End of Sprint Review

This is fairly self-explanatory, review the product backlog, and set the next sprint goal in the light of what was achieved in the previous sprint.

So what did I think?

I enjoyed it, very well-presented session. I think that compared to what I have seen of Agile and XP, it is a slightly more formal, heavyweight system. Obviously it has influenced some of the thinking behind both of them as well. It could be easier for a team entrenched in the Waterfall method of development to transition to this way of working, than say jumping across to XP.

XPDay 2006 – Programmers are from Mars, Customers are from Venus

These notes are taken from the above talk on 27th November 2006, given by Angela Martin, James Noble and Robert Biddle.

The bulk of the first half of the session was an extended planning game, with several elements of chaos thrown into the mix. The intention was to give us all a good idea what it was like to be a customer. From the reactions indicated by many, the feeling wasn’t exactly pleasurable.

The answer being proposed by Angela, James and Robert was to build a customer team, in some ways reflecting the XP development team.

The Customer Team

Geek Interpreter

Technical Liason

Political Advisor

Acceptance Tester

UI Designers – Programmers focus on the system model, UI designers focus on the user model to design the system image.

Technical Writers

Diplomat

Super Secretary – intimately familiar with the stories, writes them down and keeps them organised.

Negotiator – The on-site customer.

Most of these are meant to be roles, rather than individual positions. The ideal customer people should have people doing all of these roles.

The Customer Practices

The customers need to adopt practices to manage their relationships.

Programmer on-site – Get them to understand and respect their users, and to understand the context in which the software is used.

Customer Apprentice – Have a developer writing up their stories, acting as their secretary, attending meetings with users and stakeholders. Have them walk a mile in the customers shoes.

Programmer Holiday – Customers sometimes need to give the programmers a project holiday, perhaps give them an iteration where they focus on technical refactoring/debt.
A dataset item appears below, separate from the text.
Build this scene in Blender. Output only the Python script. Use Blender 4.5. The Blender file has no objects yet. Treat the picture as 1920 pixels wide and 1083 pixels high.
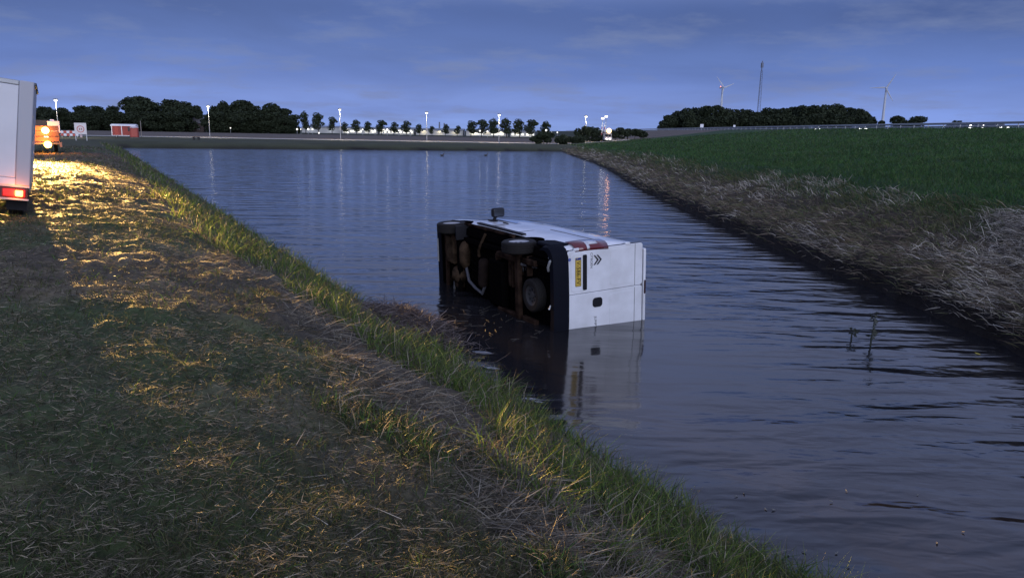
import bpy, bmesh, math, random
import numpy as np
from mathutils import Vector, Matrix
random.seed(7); rng = np.random.default_rng(7)
S = bpy.context.scene; COL = S.collection
PI = math.pi

# ------------------------------------------------------------ camera
FPX, EYE, H0, ROLL = 1420.0, 3.5, 246.0, math.radians(1.0)
PITCH = math.atan((541 - H0) / FPX)
cam = bpy.data.objects.new('camera', bpy.data.cameras.new('camera')); COL.objects.link(cam)
cam.data.sensor_width = 36; cam.data.lens = 36 * FPX / 1920
cam.data.clip_start = 0.05; cam.data.clip_end = 12000
cam.matrix_world = Matrix.Translation((0, 0, EYE)) @ Matrix.Rotation(PI / 2 - PITCH, 4, 'X') @ Matrix.Rotation(ROLL, 4, 'Z')
S.camera = cam

# ------------------------------------------------------------ sky, sun, exposure
SUN_AZ = math.radians(162)          # the last glow of the sunset lies behind the camera, to its right
SUN_EL = math.radians(16)
world = bpy.data.worlds.new('World'); S.world = world; world.use_nodes = True
wn, wl = world.node_tree.nodes, world.node_tree.links
wn.clear()
wout = wn.new('ShaderNodeOutputWorld'); wbg = wn.new('ShaderNodeBackground'); wl.new(wbg.outputs[0], wout.inputs[0])
sky = wn.new('ShaderNodeTexSky'); sky.sky_type = 'NISHITA'; sky.sun_disc = False
sky.sun_elevation = math.radians(2.0); sky.sun_rotation = SUN_AZ
tc = wn.new('ShaderNodeTexCoord'); sep = wn.new('ShaderNodeSeparateXYZ'); wl.new(tc.outputs['Generated'], sep.inputs[0])
def wmath(op, a, b=None):
    n = wn.new('ShaderNodeMath'); n.operation = op
    for i, v in ((0, a), (1, b)):
        if v is None: continue
        if isinstance(v, (int, float)): n.inputs[i].default_value = v
        else: wl.new(v, n.inputs[i])
    return n.outputs[0]
# overcast layer: colour by elevation, broken up by long flat cloud bands
ramp = wn.new('ShaderNodeValToRGB'); wl.new(sep.outputs['Z'], ramp.inputs[0])
cr = ramp.color_ramp; cr.interpolation = 'EASE'
cr.elements[0].position = 0.0; cr.elements[0].color = (0.185, 0.275, 0.585, 1)
cr.elements[1].position = 1.0; cr.elements[1].color = (0.29, 0.34, 0.59, 1)
for pos, c in ((0.03, (0.142, 0.228, 0.535)), (0.075, (0.085, 0.153, 0.410)), (0.145, (0.054, 0.100, 0.290)), (0.21, (0.20, 0.255, 0.49)), (0.38, (0.285, 0.34, 0.60))):
    e = cr.elements.new(pos); e.color = (*c, 1)
zs = wmath('ADD', wmath('MAXIMUM', sep.outputs['Z'], 0.0), 0.12)      # cloud ceiling seen in perspective
cx = wmath('DIVIDE', sep.outputs['X'], zs); cy = wmath('DIVIDE', sep.outputs['Y'], zs)
comb = wn.new('ShaderNodeCombineXYZ'); wl.new(cx, comb.inputs[0]); wl.new(cy, comb.inputs[1])
n1 = wn.new('ShaderNodeTexNoise'); n1.inputs['Scale'].default_value = 0.5; n1.inputs['Detail'].default_value = 7; n1.inputs['Roughness'].default_value = 0.52
n1.inputs['Distortion'].default_value = 0.3
wl.new(comb.outputs[0], n1.inputs['Vector'])
mr = wn.new('ShaderNodeMapRange'); mr.inputs['From Min'].default_value = 0.32; mr.inputs['From Max'].default_value = 0.68
mr.inputs['To Min'].default_value = 0.84; mr.inputs['To Max'].default_value = 1.16
wl.new(n1.outputs['Fac'], mr.inputs['Value'])
mulc = wn.new('ShaderNodeMix'); mulc.data_type = 'RGBA'; mulc.blend_type = 'MULTIPLY'; mulc.inputs['Factor'].default_value = 1
wl.new(ramp.outputs[0], mulc.inputs['A']); wl.new(mr.outputs[0], mulc.inputs['B'])
# thin lilac edges where the cloud is thicker
n2 = wn.new('ShaderNodeTexNoise'); n2.inputs['Scale'].default_value = 1.35; n2.inputs['Detail'].default_value = 8; n2.inputs['Roughness'].default_value = 0.6
wl.new(comb.outputs[0], n2.inputs['Vector'])
mr2 = wn.new('ShaderNodeMapRange'); mr2.inputs['From Min'].default_value = 0.5; mr2.inputs['From Max'].default_value = 0.75
mr2.inputs['To Max'].default_value = 0.8; wl.new(n2.outputs['Fac'], mr2.inputs['Value'])
lil = wn.new('ShaderNodeMix'); lil.data_type = 'RGBA'; wl.new(mr2.outputs[0], lil.inputs['Factor'])
wl.new(mulc.outputs['Result'], lil.inputs['A']); lil.inputs['B'].default_value = (0.138, 0.182, 0.335, 1)
skm = wn.new('ShaderNodeMix'); skm.data_type = 'RGBA'; skm.blend_type = 'ADD'; skm.inputs['Factor'].default_value = 0.012
wl.new(lil.outputs['Result'], skm.inputs['A']); wl.new(sky.outputs[0], skm.inputs['B'])
wl.new(skm.outputs['Result'], wbg.inputs[0]); wbg.inputs[1].default_value = 1.0
sun = bpy.data.objects.new('sun', bpy.data.lights.new('sun', 'SUN')); COL.objects.link(sun)
sun.data.energy = 1.6; sun.data.angle = math.radians(50); sun.data.color = (0.78, 0.83, 1.0)
sd = Vector((math.sin(SUN_AZ) * math.cos(SUN_EL), math.cos(SUN_AZ) * math.cos(SUN_EL), math.sin(SUN_EL)))
sun.rotation_euler = sd.to_track_quat('Z', 'Y').to_euler()
S.view_settings.view_transform = 'Standard'; S.view_settings.look = 'None'
S.view_settings.exposure = 0.3; S.view_settings.gamma = 1; S.view_settings.use_curve_mapping = False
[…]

Story Standards – Use a common template for every story. Remember that customers need reasonable time to get their stories right.

Show and Tell (Demo) – To the customer. Programmers can learn much from user/sponsor reactions to their software. Also gives useful material for sales and marketing to use.

Customer Pairing – Yep, just like with pair programming, it can be beneficial to have a pair of customers dealing with the developement team.

Customer Counselor – Provides professional support to the customers. Just as XP programmers should have a coach, customers need one too. Should be outside the project, and not a manager.

Look before you Leap – Do just enough analysis upfront to make decisions and set expectations. See also Agile, Lean methodologies for more of this. Maintain continuous analysis throughout.

Three-Month Calibration – After three months, projects usually realise that their eyes were bigger than their stomach. During this crisis period, productivity and morale can drop. Need to be upfront when this happens, and prepared for it, be ready to change scope and embrace change. Possibly similar to the lull you get after starting a new job, once you’ve had your training and got used to things, round about the same sort of time people often find themselves suffering doubts as they assess the job properly, before building up again to fulfil themselves in it.

So what did I think?

I think some people, including myself, were put off slightly by an over-long and somewhat chaotic exercise at the beginning (although as I said, the chaos was intentional). However the second half had a lot more meat in it, definitely worth looking at your relationships with your customers, and seeing if they measure up to this sort of ideal. Chances are you could be a long way short, and keeping some of these in mind could help.